** Do this **
Copy the listing verbatim, excluding any images found in it.

(3D scene scripts)
--- --- ---

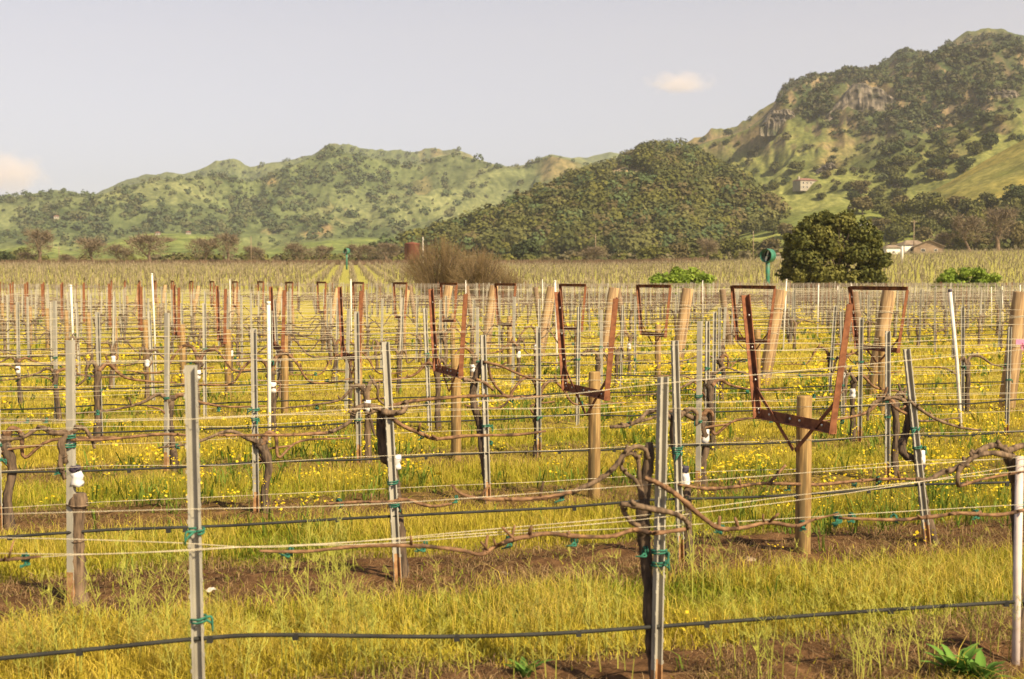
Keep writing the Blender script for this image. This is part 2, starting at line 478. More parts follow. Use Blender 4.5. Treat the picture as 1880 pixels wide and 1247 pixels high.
WOODS_M = [(1460,165,40,26),(1520,200,60,22),(1660,230,80,26),(1500,150,75,35),(1560,135,70,25),(1660,120,90,35),(1690,170,95,45),(1760,95,80,25),(1610,215,60,30),(1740,205,80,40),(1650,250,50,30),(1850,80,60,18),(1620,300,60,30),(1830,130,70,25)]
def col_mtn(X, Y, z, Px, Py, T, sl):
    n = fbm(X / 120, Y / 120, 5); n2 = fbm(X / 30 + 5, Y / 30, 5)
    c = mixc((.165,.172,.062), (.105,.118,.046), sstep(.40, .60, n + .12 * sstep(300, 190, Py)))
    c = mixc(c, (.22,.17,.085), sstep(.54, .70, n2) * .8 * sstep(330, 250, Py))
    w = sum(blob(Px, Py, *b) for b in WOODS_M)
    w = w * (1 - .6 * sstep(210, 245, Py))
    c = mixc(c, (.055,.072,.034), np.clip(w * (.8 + n2 * 1.1), 0, .94))
    rock = sstep(.95, 1.5, sl) * sstep(300, 260, Py)
    rc = mixc((.235,.17,.11), (.10,.078,.058), sstep(.42, .62, fbm(X / 9, z / 40, 4)))
    c = mixc(c, rc, rock * .9)
    out = sum(blob(Px, Py, *b) for b in ((1420,215,28,16),(1590,175,34,24),(1530,245,18,10),(1520,300,22,14),(1440,160,10,14)))
    c = mixc(c, (.25,.17,.095), np.clip(out * 1.3 * (n2 * 1.5 - .2), 0, .85))
    return c
mtn_ridge = [(1130,330),(1180,305),(1230,282),(1258,272),(1300,256),(1335,246),(1370,232),(1400,212),(1418,196),(1428,175),(1445,158),(1475,141),(1500,131),(1522,130),(1548,122),(1560,127),(1600,120),(1626,109),(1640,99),(1660,91),(1690,90),(1705,96),(1715,86),(1745,82),(1770,73),(1800,65),(1830,64),(1858,66),(1880,72),(1960,80),(2100,95),(2300,130),(2600,200)]
hill('rocky_mountain', [(x, y + 4) for x, y in mtn_ridge], 1750, 700, 2700, 620, 300, 120, 260, 1.05, col_mtn, M['hill_near'], ridge_jit=4)

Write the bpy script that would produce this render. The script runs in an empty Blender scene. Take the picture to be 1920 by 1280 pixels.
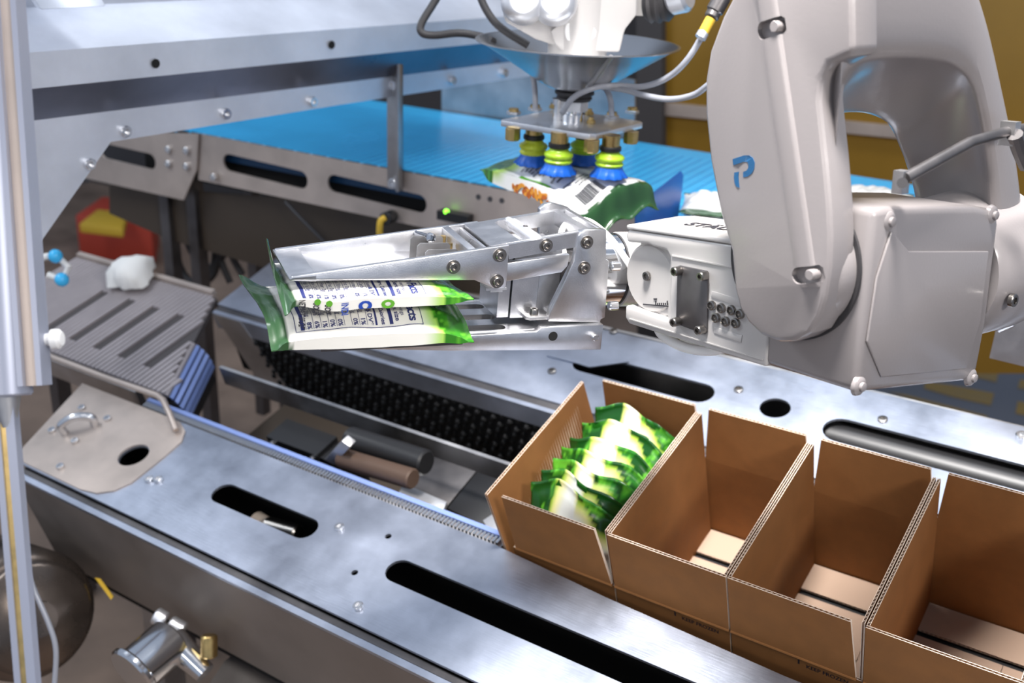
import bpy, bmesh, math, random
from mathutils import Vector, Matrix, noise
from mathutils.geometry import tessellate_polygon
PI = math.pi
rnd = random.Random(7)
sc = bpy.context.scene
COL = sc.collection
V = Vector
# ------------------------------------------------------------------ frames
# everything is modelled in the frame of the box conveyor (x along it, y across it, z off its deck);
# the conveyor is inclined, so TILT finally turns the whole plant until gravity points straight down.
CAM_R = Matrix(((0.8183, 0.5539, -0.1536), (0.2138, -0.5414, -0.8131), (-0.5335, 0.6325, -0.5615)))  # rows: right, down, ahead
CAM_P = V((0.6941, -0.9584, 1.1838))
FPX = 2000.0
def cdir(x, y, z):                      # direction given as right/down/ahead of the photographer
    return (CAM_R.transposed() @ V((x, y, z)))
def at(u, v, d):                        # point seen at (u, v) of the 1920x1280 photograph, d metres ahead
    return CAM_P + cdir((u - 960) / FPX, (v - 640) / FPX, 1.0) * d
def on(u, v, o, n):                     # point seen at (u, v) on the plane through o with normal n
    r = cdir((u - 960) / FPX, (v - 640) / FPX, 1.0)
    return CAM_P + r * ((o - CAM_P).dot(n) / r.dot(n))
def onz(u, v, z): return on(u, v, V((0, 0, z)), V((0, 0, 1)))
def ony(u, v, y): return on(u, v, V((0, y, 0)), V((0, 1, 0)))
GUP = -cdir(-0.040, 0.923, 0.382).normalized()          # true up, in conveyor coordinates
_gx = (V((1, 0, 0)) - GUP * GUP.x).normalized()
TILT = Matrix((_gx, GUP.cross(_gx), GUP)).to_4x4()      # conveyor coordinates -> world (z up)
FLOOR_P = V((0, 0, -0.125)) - GUP * 0.95

# ------------------------------------------------------------------ camera, world, lights
cam = bpy.data.objects.new('camera', bpy.data.cameras.new('camera'))
COL.objects.link(cam)
m3 = Matrix((cdir(1, 0, 0), cdir(0, -1, 0), cdir(0, 0, -1))).transposed()
cam.matrix_world = TILT @ (Matrix.Translation(CAM_P) @ m3.to_4x4())
cam.data.sensor_width = 36
cam.data.lens = 36 * FPX / 1920
cam.data.clip_start = 0.05
cam.data.dof.use_dof = True
cam.data.dof.focus_distance = 1.38
cam.data.dof.aperture_fstop = 4.0
sc.camera = cam
sc.view_settings.view_transform = 'Standard'
sc.view_settings.look = 'None'
sc.view_settings.gamma = 1
sc.view_settings.use_curve_mapping = False
sc.view_settings.exposure = 0.0
wd = bpy.data.worlds.new('World'); sc.world = wd; wd.use_nodes = True
wn = wd.node_tree.nodes; wl = wd.node_tree.links
bg = wn['Background']
bg.inputs[0].default_value = (0.56, 0.66, 0.85, 1); bg.inputs[1].default_value = 0.60
def area(name, loc, look, sx, sy, power, col, spread=180):
    l = bpy.data.lights.new(name, 'AREA'); l.shape = 'RECTANGLE'; l.size = sx; l.size_y = sy
    l.energy = power; l.color = col; l.spread = math.radians(spread)
    o = bpy.data.objects.new(name, l); COL.objects.link(o)
    o.location = TILT @ V(loc)
    d = (TILT @ V(look)) - o.location
    o.rotation_euler = d.to_track_quat('-Z', 'Y').to_euler()
    return o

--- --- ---

** Task answer **
Keep writing the Blender script for this image. This is part 2, starting at line 478. More parts follow. Use Blender 4.5. Treat the picture as 1880 pixels wide and 1247 pixels high.
WOODS_M = [(1460,165,40,26),(1520,200,60,22),(1660,230,80,26),(1500,150,75,35),(1560,135,70,25),(1660,120,90,35),(1690,170,95,45),(1760,95,80,25),(1610,215,60,30),(1740,205,80,40),(1650,250,50,30),(1850,80,60,18),(1620,300,60,30),(1830,130,70,25)]
def col_mtn(X, Y, z, Px, Py, T, sl):
    n = fbm(X / 120, Y / 120, 5); n2 = fbm(X / 30 + 5, Y / 30, 5)
    c = mixc((.165,.172,.062), (.105,.118,.046), sstep(.40, .60, n + .12 * sstep(300, 190, Py)))
    c = mixc(c, (.22,.17,.085), sstep(.54, .70, n2) * .8 * sstep(330, 250, Py))
    w = sum(blob(Px, Py, *b) for b in WOODS_M)
    w = w * (1 - .6 * sstep(210, 245, Py))
    c = mixc(c, (.055,.072,.034), np.clip(w * (.8 + n2 * 1.1), 0, .94))
    rock = sstep(.95, 1.5, sl) * sstep(300, 260, Py)
    rc = mixc((.235,.17,.11), (.10,.078,.058), sstep(.42, .62, fbm(X / 9, z / 40, 4)))
    c = mixc(c, rc, rock * .9)
    out = sum(blob(Px, Py, *b) for b in ((1420,215,28,16),(1590,175,34,24),(1530,245,18,10),(1520,300,22,14),(1440,160,10,14)))
    c = mixc(c, (.25,.17,.095), np.clip(out * 1.3 * (n2 * 1.5 - .2), 0, .85))
    return c
mtn_ridge = [(1130,330),(1180,305),(1230,282),(1258,272),(1300,256),(1335,246),(1370,232),(1400,212),(1418,196),(1428,175),(1445,158),(1475,141),(1500,131),(1522,130),(1548,122),(1560,127),(1600,120),(1626,109),(1640,99),(1660,91),(1690,90),(1705,96),(1715,86),(1745,82),(1770,73),(1800,65),(1830,64),(1858,66),(1880,72),(1960,80),(2100,95),(2300,130),(2600,200)]
hill('rocky_mountain', [(x, y + 4) for x, y in mtn_ridge], 1750, 700, 2700, 620, 300, 120, 260, 1.05, col_mtn, M['hill_near'], ridge_jit=4)

Write the bpy script that would produce this render. The script runs in an empty Blender scene. Take the picture to be 1920 by 1280 pixels.
import bpy, bmesh, math, random
from mathutils import Vector, Matrix, noise
from mathutils.geometry import tessellate_polygon
PI = math.pi
rnd = random.Random(7)
sc = bpy.context.scene
COL = sc.collection
V = Vector
# ------------------------------------------------------------------ frames
# everything is modelled in the frame of the box conveyor (x along it, y across it, z off its deck);
# the conveyor is inclined, so TILT finally turns the whole plant until gravity points straight down.
CAM_R = Matrix(((0.8183, 0.5539, -0.1536), (0.2138, -0.5414, -0.8131), (-0.5335, 0.6325, -0.5615)))  # rows: right, down, ahead
CAM_P = V((0.6941, -0.9584, 1.1838))
FPX = 2000.0
def cdir(x, y, z):                      # direction given as right/down/ahead of the photographer
    return (CAM_R.transposed() @ V((x, y, z)))
def at(u, v, d):                        # point seen at (u, v) of the 1920x1280 photograph, d metres ahead
    return CAM_P + cdir((u - 960) / FPX, (v - 640) / FPX, 1.0) * d
def on(u, v, o, n):                     # point seen at (u, v) on the plane through o with normal n
    r = cdir((u - 960) / FPX, (v - 640) / FPX, 1.0)
    return CAM_P + r * ((o - CAM_P).dot(n) / r.dot(n))
def onz(u, v, z): return on(u, v, V((0, 0, z)), V((0, 0, 1)))
def ony(u, v, y): return on(u, v, V((0, y, 0)), V((0, 1, 0)))
GUP = -cdir(-0.040, 0.923, 0.382).normalized()          # true up, in conveyor coordinates
_gx = (V((1, 0, 0)) - GUP * GUP.x).normalized()
TILT = Matrix((_gx, GUP.cross(_gx), GUP)).to_4x4()      # conveyor coordinates -> world (z up)
FLOOR_P = V((0, 0, -0.125)) - GUP * 0.95

# ------------------------------------------------------------------ camera, world, lights
cam = bpy.data.objects.new('camera', bpy.data.cameras.new('camera'))
COL.objects.link(cam)
m3 = Matrix((cdir(1, 0, 0), cdir(0, -1, 0), cdir(0, 0, -1))).transposed()
cam.matrix_world = TILT @ (Matrix.Translation(CAM_P) @ m3.to_4x4())
cam.data.sensor_width = 36
cam.data.lens = 36 * FPX / 1920
cam.data.clip_start = 0.05
cam.data.dof.use_dof = True
cam.data.dof.focus_distance = 1.38
cam.data.dof.aperture_fstop = 4.0
sc.camera = cam
sc.view_settings.view_transform = 'Standard'
sc.view_settings.look = 'None'
sc.view_settings.gamma = 1
sc.view_settings.use_curve_mapping = False
sc.view_settings.exposure = 0.0
wd = bpy.data.worlds.new('World'); sc.world = wd; wd.use_nodes = True
wn = wd.node_tree.nodes; wl = wd.node_tree.links
bg = wn['Background']
bg.inputs[0].default_value = (0.56, 0.66, 0.85, 1); bg.inputs[1].default_value = 0.60
def area(name, loc, look, sx, sy, power, col, spread=180):
    l = bpy.data.lights.new(name, 'AREA'); l.shape = 'RECTANGLE'; l.size = sx; l.size_y = sy
    l.energy = power; l.color = col; l.spread = math.radians(spread)
    o = bpy.data.objects.new(name, l); COL.objects.link(o)
    o.location = TILT @ V(loc)
    d = (TILT @ V(look)) - o.location
    o.rotation_euler = d.to_track_quat('-Z', 'Y').to_euler()
    return o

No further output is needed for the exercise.